Brief>
Each line below should be retyped exactly, with no pictures.

========

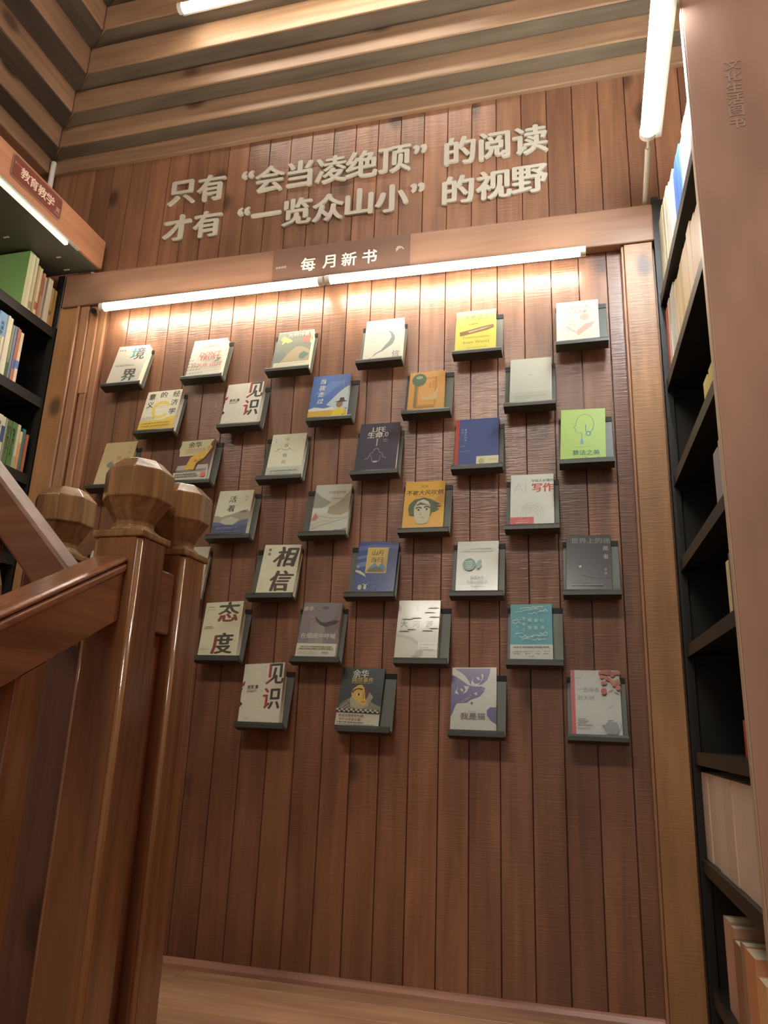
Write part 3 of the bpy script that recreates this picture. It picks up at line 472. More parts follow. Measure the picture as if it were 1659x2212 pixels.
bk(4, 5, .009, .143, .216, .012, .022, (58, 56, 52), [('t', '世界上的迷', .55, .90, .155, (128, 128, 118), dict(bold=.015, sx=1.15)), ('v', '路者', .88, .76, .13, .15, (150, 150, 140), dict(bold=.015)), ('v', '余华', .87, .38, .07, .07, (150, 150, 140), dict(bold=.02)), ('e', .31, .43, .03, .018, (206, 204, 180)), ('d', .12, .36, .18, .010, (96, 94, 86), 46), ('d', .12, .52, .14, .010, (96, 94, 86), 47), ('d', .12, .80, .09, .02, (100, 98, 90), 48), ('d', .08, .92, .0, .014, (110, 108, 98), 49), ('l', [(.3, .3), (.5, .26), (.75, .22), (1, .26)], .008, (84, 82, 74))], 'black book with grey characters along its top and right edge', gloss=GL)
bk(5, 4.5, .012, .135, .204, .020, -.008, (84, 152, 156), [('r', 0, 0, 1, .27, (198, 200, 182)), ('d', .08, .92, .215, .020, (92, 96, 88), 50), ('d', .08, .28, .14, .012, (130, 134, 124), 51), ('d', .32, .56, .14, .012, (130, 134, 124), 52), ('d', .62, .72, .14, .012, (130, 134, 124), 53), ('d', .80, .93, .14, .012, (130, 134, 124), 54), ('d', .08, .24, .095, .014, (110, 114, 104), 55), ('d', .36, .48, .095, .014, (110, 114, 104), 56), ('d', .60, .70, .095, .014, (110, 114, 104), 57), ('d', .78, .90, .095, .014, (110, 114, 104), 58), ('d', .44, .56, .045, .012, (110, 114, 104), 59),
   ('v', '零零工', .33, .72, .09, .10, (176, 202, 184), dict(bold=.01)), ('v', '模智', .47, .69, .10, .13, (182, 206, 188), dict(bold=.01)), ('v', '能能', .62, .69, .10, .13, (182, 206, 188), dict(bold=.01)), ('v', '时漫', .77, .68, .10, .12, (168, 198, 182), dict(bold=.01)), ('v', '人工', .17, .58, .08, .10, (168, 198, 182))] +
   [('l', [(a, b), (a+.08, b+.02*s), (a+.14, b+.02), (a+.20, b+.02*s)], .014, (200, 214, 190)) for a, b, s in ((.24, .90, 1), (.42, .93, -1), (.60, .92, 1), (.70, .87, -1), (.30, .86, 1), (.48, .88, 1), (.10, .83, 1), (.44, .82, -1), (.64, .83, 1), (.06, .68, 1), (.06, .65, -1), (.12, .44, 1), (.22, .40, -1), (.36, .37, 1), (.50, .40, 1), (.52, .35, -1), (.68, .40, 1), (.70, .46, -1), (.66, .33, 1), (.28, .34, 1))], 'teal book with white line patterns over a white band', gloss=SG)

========

Solved problem>
Write part 3 of the bpy script that recreates this picture. It picks up at line 472. More parts follow. Measure the picture as if it were 1659x2212 pixels.
bk(4, 5, .009, .143, .216, .012, .022, (58, 56, 52), [('t', '世界上的迷', .55, .90, .155, (128, 128, 118), dict(bold=.015, sx=1.15)), ('v', '路者', .88, .76, .13, .15, (150, 150, 140), dict(bold=.015)), ('v', '余华', .87, .38, .07, .07, (150, 150, 140), dict(bold=.02)), ('e', .31, .43, .03, .018, (206, 204, 180)), ('d', .12, .36, .18, .010, (96, 94, 86), 46), ('d', .12, .52, .14, .010, (96, 94, 86), 47), ('d', .12, .80, .09, .02, (100, 98, 90), 48), ('d', .08, .92, .0, .014, (110, 108, 98), 49), ('l', [(.3, .3), (.5, .26), (.75, .22), (1, .26)], .008, (84, 82, 74))], 'black book with grey characters along its top and right edge', gloss=GL)
bk(5, 4.5, .012, .135, .204, .020, -.008, (84, 152, 156), [('r', 0, 0, 1, .27, (198, 200, 182)), ('d', .08, .92, .215, .020, (92, 96, 88), 50), ('d', .08, .28, .14, .012, (130, 134, 124), 51), ('d', .32, .56, .14, .012, (130, 134, 124), 52), ('d', .62, .72, .14, .012, (130, 134, 124), 53), ('d', .80, .93, .14, .012, (130, 134, 124), 54), ('d', .08, .24, .095, .014, (110, 114, 104), 55), ('d', .36, .48, .095, .014, (110, 114, 104), 56), ('d', .60, .70, .095, .014, (110, 114, 104), 57), ('d', .78, .90, .095, .014, (110, 114, 104), 58), ('d', .44, .56, .045, .012, (110, 114, 104), 59),
   ('v', '零零工', .33, .72, .09, .10, (176, 202, 184), dict(bold=.01)), ('v', '模智', .47, .69, .10, .13, (182, 206, 188), dict(bold=.01)), ('v', '能能', .62, .69, .10, .13, (182, 206, 188), dict(bold=.01)), ('v', '时漫', .77, .68, .10, .12, (168, 198, 182), dict(bold=.01)), ('v', '人工', .17, .58, .08, .10, (168, 198, 182))] +
   [('l', [(a, b), (a+.08, b+.02*s), (a+.14, b+.02), (a+.20, b+.02*s)], .014, (200, 214, 190)) for a, b, s in ((.24, .90, 1), (.42, .93, -1), (.60, .92, 1), (.70, .87, -1), (.30, .86, 1), (.48, .88, 1), (.10, .83, 1), (.44, .82, -1), (.64, .83, 1), (.06, .68, 1), (.06, .65, -1), (.12, .44, 1), (.22, .40, -1), (.36, .37, 1), (.50, .40, 1), (.52, .35, -1), (.68, .40, 1), (.70, .46, -1), (.66, .33, 1), (.28, .34, 1))], 'teal book with white line patterns over a white band', gloss=SG)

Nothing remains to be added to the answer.